Brewer thinks the solution is in local planning.

“That’s how you do this: Work with community boards, work with City Council, the mayor,” she said. “And every time there’s development, you figure out how to include affordable housing and work with community organizations to preserve what you have.”

Brewer was wary of Mayor Bloomberg’s development tactics, which amount to “trickle-down as opposed to trickle-up,” she said. “There’s a lot of building going on.”

With a scarcity of developable land in Manhattan, and the cost of construction, Brewer noted that Brooklyn and Queens are cheaper places to build.

However, she stressed, “I want to build affordable housing in Manhattan.”

With a new administration set to begin in 2014, Brewer hopes there will be a focus on affordable housing.

“It’s not an easy goal,” she said. “Everybody talks about it, and there are a couple of projects in my area.

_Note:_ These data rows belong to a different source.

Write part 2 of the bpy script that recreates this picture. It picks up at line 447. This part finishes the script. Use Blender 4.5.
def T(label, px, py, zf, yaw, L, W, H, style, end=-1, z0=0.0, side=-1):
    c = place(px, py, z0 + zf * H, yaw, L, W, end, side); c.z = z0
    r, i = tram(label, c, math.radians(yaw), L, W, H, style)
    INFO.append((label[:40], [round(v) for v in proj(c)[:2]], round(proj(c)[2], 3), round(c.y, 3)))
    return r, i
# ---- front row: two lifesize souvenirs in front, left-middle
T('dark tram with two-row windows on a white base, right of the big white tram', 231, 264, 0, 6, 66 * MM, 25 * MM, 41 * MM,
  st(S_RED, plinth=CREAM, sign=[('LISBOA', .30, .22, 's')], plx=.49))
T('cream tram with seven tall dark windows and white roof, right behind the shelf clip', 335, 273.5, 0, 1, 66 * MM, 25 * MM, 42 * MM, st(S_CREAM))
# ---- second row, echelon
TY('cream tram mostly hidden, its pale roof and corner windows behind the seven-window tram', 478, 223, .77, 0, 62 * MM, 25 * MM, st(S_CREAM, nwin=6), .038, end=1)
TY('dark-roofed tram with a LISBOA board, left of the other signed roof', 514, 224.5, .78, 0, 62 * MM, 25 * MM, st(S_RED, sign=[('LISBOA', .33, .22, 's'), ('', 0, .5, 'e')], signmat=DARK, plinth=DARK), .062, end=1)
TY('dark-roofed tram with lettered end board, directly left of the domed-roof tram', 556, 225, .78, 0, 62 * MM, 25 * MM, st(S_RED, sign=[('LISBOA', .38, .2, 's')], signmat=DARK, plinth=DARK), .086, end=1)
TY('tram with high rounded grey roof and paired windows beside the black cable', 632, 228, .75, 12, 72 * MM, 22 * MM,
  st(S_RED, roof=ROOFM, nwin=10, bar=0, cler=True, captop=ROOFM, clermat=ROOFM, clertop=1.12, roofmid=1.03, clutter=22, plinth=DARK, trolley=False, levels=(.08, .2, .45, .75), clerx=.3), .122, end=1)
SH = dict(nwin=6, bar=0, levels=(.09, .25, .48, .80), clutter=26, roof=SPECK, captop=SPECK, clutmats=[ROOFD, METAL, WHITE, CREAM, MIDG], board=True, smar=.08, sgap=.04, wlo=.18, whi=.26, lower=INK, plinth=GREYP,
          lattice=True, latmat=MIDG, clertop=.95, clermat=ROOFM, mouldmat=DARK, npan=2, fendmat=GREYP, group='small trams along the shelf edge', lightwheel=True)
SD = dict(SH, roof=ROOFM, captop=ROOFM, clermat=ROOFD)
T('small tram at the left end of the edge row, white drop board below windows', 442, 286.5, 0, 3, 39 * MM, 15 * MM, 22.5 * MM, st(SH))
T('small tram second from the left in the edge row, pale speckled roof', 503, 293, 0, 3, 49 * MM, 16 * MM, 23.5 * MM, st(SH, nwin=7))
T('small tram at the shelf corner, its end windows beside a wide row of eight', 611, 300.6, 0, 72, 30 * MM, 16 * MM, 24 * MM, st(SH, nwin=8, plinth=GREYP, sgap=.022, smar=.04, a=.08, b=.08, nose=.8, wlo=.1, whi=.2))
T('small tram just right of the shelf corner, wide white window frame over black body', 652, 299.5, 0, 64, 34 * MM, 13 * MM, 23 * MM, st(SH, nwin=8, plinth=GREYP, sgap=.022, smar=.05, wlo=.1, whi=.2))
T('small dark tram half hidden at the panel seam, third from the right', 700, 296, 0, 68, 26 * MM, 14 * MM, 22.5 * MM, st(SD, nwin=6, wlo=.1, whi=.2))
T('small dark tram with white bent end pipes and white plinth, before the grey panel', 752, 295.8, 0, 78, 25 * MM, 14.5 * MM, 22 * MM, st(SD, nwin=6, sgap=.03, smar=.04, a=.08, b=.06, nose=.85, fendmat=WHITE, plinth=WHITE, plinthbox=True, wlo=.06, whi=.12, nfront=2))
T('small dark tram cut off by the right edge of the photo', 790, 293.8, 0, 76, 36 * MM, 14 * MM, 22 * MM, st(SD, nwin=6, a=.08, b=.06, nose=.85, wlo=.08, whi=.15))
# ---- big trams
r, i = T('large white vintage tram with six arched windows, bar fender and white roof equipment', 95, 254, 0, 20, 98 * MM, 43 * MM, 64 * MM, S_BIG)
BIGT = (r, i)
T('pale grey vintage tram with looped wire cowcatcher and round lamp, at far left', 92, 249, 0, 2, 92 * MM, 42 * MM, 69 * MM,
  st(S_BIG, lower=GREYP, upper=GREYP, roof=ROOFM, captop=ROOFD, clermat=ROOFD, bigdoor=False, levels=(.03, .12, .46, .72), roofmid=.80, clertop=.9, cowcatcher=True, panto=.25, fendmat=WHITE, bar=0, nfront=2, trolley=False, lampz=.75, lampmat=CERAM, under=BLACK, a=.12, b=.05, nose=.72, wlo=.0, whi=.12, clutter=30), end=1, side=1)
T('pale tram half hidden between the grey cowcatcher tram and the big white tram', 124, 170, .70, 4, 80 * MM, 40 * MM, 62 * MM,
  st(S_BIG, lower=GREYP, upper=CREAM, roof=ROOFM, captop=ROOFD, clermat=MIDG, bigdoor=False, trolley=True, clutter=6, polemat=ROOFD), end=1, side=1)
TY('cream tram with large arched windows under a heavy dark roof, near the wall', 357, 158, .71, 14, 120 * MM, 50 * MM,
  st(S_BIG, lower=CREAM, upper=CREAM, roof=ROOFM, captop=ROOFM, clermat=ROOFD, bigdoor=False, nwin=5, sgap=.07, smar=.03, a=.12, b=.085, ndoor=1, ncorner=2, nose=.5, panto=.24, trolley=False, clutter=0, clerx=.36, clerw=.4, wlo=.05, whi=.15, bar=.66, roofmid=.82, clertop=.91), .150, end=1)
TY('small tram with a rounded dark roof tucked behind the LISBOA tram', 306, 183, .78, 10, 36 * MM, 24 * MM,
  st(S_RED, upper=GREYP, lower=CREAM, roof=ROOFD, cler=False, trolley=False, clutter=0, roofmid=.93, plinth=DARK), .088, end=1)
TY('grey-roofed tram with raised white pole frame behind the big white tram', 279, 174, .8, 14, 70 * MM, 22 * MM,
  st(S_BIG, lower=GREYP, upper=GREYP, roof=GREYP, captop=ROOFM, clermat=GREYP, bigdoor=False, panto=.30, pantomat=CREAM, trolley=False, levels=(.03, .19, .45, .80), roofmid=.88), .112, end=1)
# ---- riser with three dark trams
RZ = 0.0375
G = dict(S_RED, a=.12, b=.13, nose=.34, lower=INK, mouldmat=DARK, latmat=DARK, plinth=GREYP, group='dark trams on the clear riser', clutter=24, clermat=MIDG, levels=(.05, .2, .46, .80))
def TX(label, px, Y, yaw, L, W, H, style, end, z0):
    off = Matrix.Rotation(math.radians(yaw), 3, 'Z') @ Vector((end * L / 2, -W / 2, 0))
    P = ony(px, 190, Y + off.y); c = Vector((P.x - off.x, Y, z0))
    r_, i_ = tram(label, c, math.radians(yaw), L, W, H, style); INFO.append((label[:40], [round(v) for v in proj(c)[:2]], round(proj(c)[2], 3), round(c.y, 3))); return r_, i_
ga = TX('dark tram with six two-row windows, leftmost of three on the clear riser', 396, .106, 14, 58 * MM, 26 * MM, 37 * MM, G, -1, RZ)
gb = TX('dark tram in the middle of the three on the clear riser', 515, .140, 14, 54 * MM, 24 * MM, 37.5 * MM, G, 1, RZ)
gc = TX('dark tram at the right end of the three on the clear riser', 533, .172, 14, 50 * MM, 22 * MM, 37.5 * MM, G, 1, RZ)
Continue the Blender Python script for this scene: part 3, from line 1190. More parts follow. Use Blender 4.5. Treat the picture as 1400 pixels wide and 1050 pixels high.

I know how to do it.

“I’ve been working on these issues for a very long time,” she noted. “I’ve done a lot of negotiations with developers on the West Side, and did it when I was on the community board.”

Brewer understands both the developers’ desire to make profits as well as the necessity of providing housing for middle- and low-income workers who are being forced out of the city since they can no longer afford to live here.

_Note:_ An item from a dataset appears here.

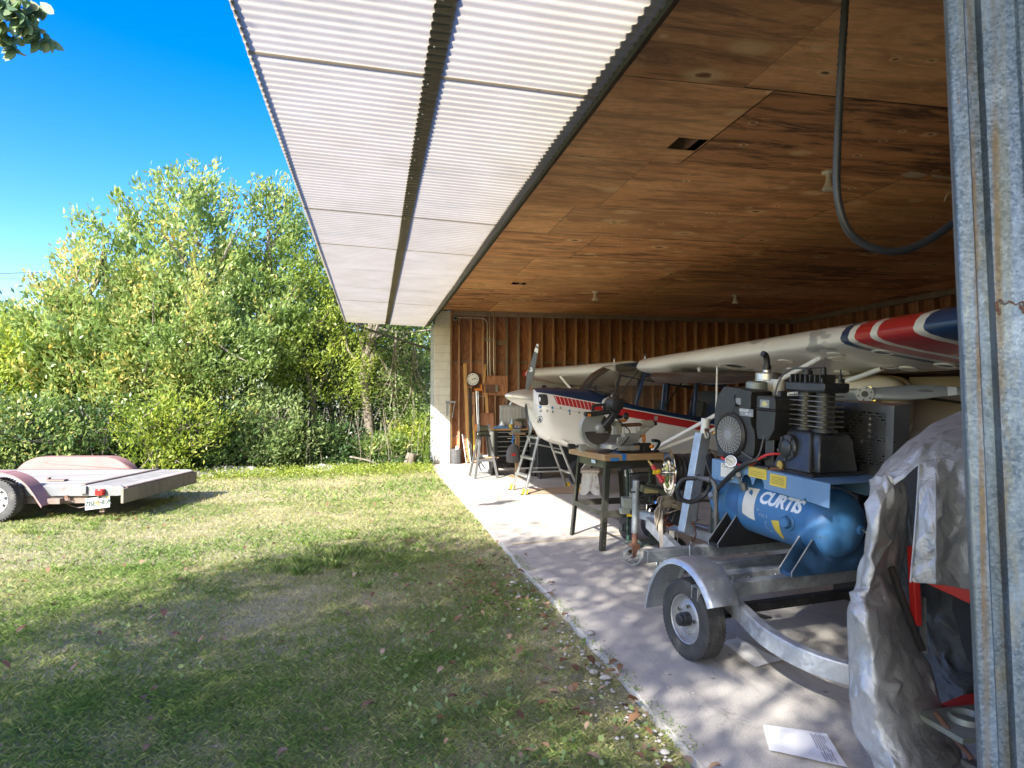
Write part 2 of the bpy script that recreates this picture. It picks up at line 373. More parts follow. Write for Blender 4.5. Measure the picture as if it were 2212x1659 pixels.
# wood
def m_ceiling():
    n = N('plywood_ceiling'); at_ = n.new('ShaderNodeAttribute', attribute_name='tint').outputs['Fac']; cx = n.new('ShaderNodeCombineXYZ')
    for k, q in enumerate((31.7, 57.1, 13.3)): n.l.new(n.math('MULTIPLY', at_, q), cx.inputs[k])
    v = n.coord('Object', (1, 1, 1), add=cx.outputs[0]); vs_ = n.coord('Object', (.16, 1, 1), add=cx.outputs[0]); vm = n.coord('Object', (.32, 1, 1), add=cx.outputs[0])
    big = n.noise(vm, 1.3, 3, .5, .8)
    w = n.math('FRACT', n.math('MULTIPLY', n.noise(vm, 1.15, 2, .45, .35), 17)); w = n.ramp(w, [(.0, 0), (.55, .35), (.9, 1), (1, 0)])
    fine = n.noise(vs_, 42, 6, .75)
    col = n.mix(n.ramp(big, [(.32, 0), (.68, 1)]), (.90, .50, .225), (.78, .38, .15))
    col = n.mix(n.math('MULTIPLY', w, .45), col, (.50, .22, .08))
    col = n.mix(n.math('MULTIPLY', n.ramp(fine, [(.42, 0), (.72, 1)]), .55), col, (.44, .19, .068))
    red = n.ramp(n.math('FRACT', n.math('MULTIPLY', at_, 7.31)), [(.45, 0), (.62, .62)]); col = n.mix(red, col, (.52, .21, .075))
    st = n.ramp(n.noise(n.coord('Object', (.35, 2.2, 1), (0, 0, .25), add=cx.outputs[0]), 2.6, 6, .75, .6), [(.47, 0), (.60, .95)])
    bl = n.ramp(n.noise(n.coord('Object', (.5, .8, 1)), 1.7, 7, .72, .5), [(.45, 0), (.66, .7)]); col = n.mix(bl, col, (.42, .175, .06))
    col = n.mix(n.math('MULTIPLY', st, n.math('ADD', red, .42)), col, (.13, .055, .025))
    vo = n.new('ShaderNodeTexVoronoi'); vv = n.new('ShaderNodeVectorMath', operation='ADD'); n.l.new(n.coord('Object', (.62, 1, .0), add=cx.outputs[0]), vv.inputs[0])
    nz = n.new('ShaderNodeTexNoise'); n.l.new(v, nz.inputs['Vector']); nz.inputs['Scale'].default_value = 9; sc2 = n.new('ShaderNodeVectorMath', operation='SCALE'); n.l.new(nz.outputs['Color'], sc2.inputs[0]); sc2.inputs['Scale'].default_value = .05
    n.l.new(sc2.outputs[0], vv.inputs[1]); n.l.new(vv.outputs[0], vo.inputs['Vector']); vo.inputs['Scale'].default_value = 2.5
    sp = n.new('ShaderNodeSeparateColor'); n.l.new(vo.outputs['Color'], sp.inputs[0]); has = n.math('GREATER_THAN', sp.outputs[0], .18)
    sz = n.math('MULTIPLY_ADD', sp.outputs[1], 1.2, .8); d = n.math('DIVIDE', vo.outputs['Distance'], sz)
    ring = n.math('MULTIPLY', n.math('SINE', n.math('MULTIPLY', d, 150)), n.ramp(d, [(.06, .5), (.24, 0)]))
    col = n.mix(n.math('MULTIPLY', has, n.math('MAXIMUM', ring, 0)), col, (.36, .17, .06))
    col = n.mix(n.math('MULTIPLY', has, n.ramp(d, [(.05, 0), (.062, .75), (.10, .55), (.16, 0)])), col, (.80, .55, .27))
    col = n.mix(n.math('MULTIPLY', has, n.ramp(d, [(.035, .95), (.07, 0)])), col, (.11, .045, .02))
    v3 = n.new('ShaderNodeTexVoronoi'); n.l.new(n.coord('Object', (.8, 1, 0), (0, 0, .2)), v3.inputs['Vector']); v3.inputs['Scale'].default_value = 4.2
    s3 = n.new('ShaderNodeSeparateColor'); n.l.new(v3.outputs['Color'], s3.inputs[0])
    dn = n.math('MULTIPLY', n.math('GREATER_THAN', s3.outputs[0], .45), n.ramp(n.noise(n.coord('Object', (1, 1, 0)), .8, 2), [(.38, 0), (.50, 1)]))
    col = n.mix(n.math('MULTIPLY', dn, n.ramp(v3.outputs['Distance'], [(.05, .0), (.10, .75), (.17, 0)])), col, (.92, .64, .34))
    col = n.mix(n.math('MULTIPLY', dn, n.ramp(v3.outputs['Distance'], [(.05, .95), (.10, 0)])), col, (.13, .055, .022))
    hv = n.new('ShaderNodeHueSaturation'); n.l.new(col, hv.inputs['Color']); n.l.new(n.math('MULTIPLY_ADD', n.math('FRACT', n.math('MULTIPLY', at_, 3.7)), .34, .92), hv.inputs['Value']); hv.inputs['Saturation'].default_value = .97
    n.bump(fine, .25, .003); return n.fin(hv.outputs[0], .75)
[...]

“It’s not right,” she said. “They provide the backbone of our neighborhood.”

Brewer also wants to provide community boards with a better framework, and continue outgoing B.P. Scott Stringer’s reforms of the selection process for members. In addition, since she passed the Open Data Law, which makes government data accessible to the public, Brewer wants to help community boards better decipher this information.

In terms of technology, Brewer wants to, as she put it, “keep working on that digital divide.” Public schools have computers that download information too slowly, are in frequent use and, in general, need to be updated. She would like to expand broadband, and wants to collaborate with the other borough presidents on technology projects.

“I think that’s never been done the last couple of decades,” she pointed out. In the wake of last year’s Hurricane Sandy, there are also storm-protection issues to confront, as well.

Some of her opponents in the borough president Democratic primary election made a point of saying they would have a “master plan” for Manhattan.

Asked if she has one, Brewer sounded a pragmatic note.

“A ‘master plan’ is good conceptually, but it takes a long time to carry out,” she said. “I don’t have a long time. I want to do things quickly. I’m an implementer — I like getting things done.”

Her efficiency ethic appears to correlate with her moral ethic. After her primary win, Brewer returned $72,000 of matching campaign funds to the city.

“We do have a Republican opponent, but I don’t feel he’s a serious opponent,” she said of the general election. “I don’t like to take the public money unless it’s needed.”

Brewer lives on the Upper West Side with her husband, Cal Snyder. They have raised many foster children, many of them during the crack epidemic of the ’80s, and adopted several of them.

Based on her own experience, and her understanding of what is happening in the public schools, Brewer would also like to see “culturally appropriate mental health services,” for students in the form of social workers and psychiatrists.